La Incorporación de Ciencia y Tecnología. Al releer los diez principios fundamentales en que Williamsom resumió el “Consenso de Washington” no hay uno solo que aluda al tema de la ciencia y la tecnología (como no lo hay tampoco, respecto de los aspectos políticos del desarrollo), lo que no deja de ser sorprendente en un mundo donde los enormes avances en las comunicaciones y la tecnología están siendo el factor que en mayor medida explica el progreso económico de la última década. En este campo, América Latina enfrenta uno de sus mayores dilemas: ¿en qué lado de la brecha digital, que divide al mundo, se ubicará? ¿entre aquellos que sabrán utilizar para su desarrollo las nuevas tecnologías o entre aquellos que quedarán fuera de ellas? “Alcanzar este mejor futuro -escribe Allen Hammond en “Foreign Affairs” – requiere un nuevo modelo de desarrollo, uno que vaya más allá de la preocupación convencional en el capitalismo de libre mercado, las habilidades empresariales y la expansión global del comercio, aunque esos factores vayan a jugar importantes roles”.

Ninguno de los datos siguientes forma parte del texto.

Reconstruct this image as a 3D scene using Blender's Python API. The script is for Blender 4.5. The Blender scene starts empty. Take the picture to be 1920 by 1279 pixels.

Por un nuevo debate económico

El debate latinoamericano ha entrado, desde hace un tiempo a esta parte, en un clima de repeticiones y obviedades, lo que le da un tono trasnochado. Discutir sobre la conveniencia de una disciplina fiscal rigurosa o de una reducción de la dimensión empresarial del Estado, o sobre la superioridad del mercado como asignador de recursos, es algo de suyo tan evidente que, con cierta exageración podríamos decir equivale a intentar reponer en la agenda pública los temas de la separación de la Iglesia y el Estado, los cementerios laicos o el matrimonio civil. Temas que a fines del siglo XIX fueron muy pertinentes y que crearon profundas divisiones en nuestras sociedades, pero que luego se aceptaron universalmente como medidas necesarias.

Por cierto, el mundo económico por venir se hará con equilibrios macroeconómicos sólidos y en el marco de muchas de las recomendaciones del “Consenso de Washington”. Pero los grandes temas que determinarán el futuro de nuestras economías y sociedades deberán ser abordados con instrumentos y políticas que están más allá de ellas. Se ubican en campos que ese “modelo” no consideró o ni siquiera concibió. En tal sentido es que cabe propiamente hablar de una superación del modelo.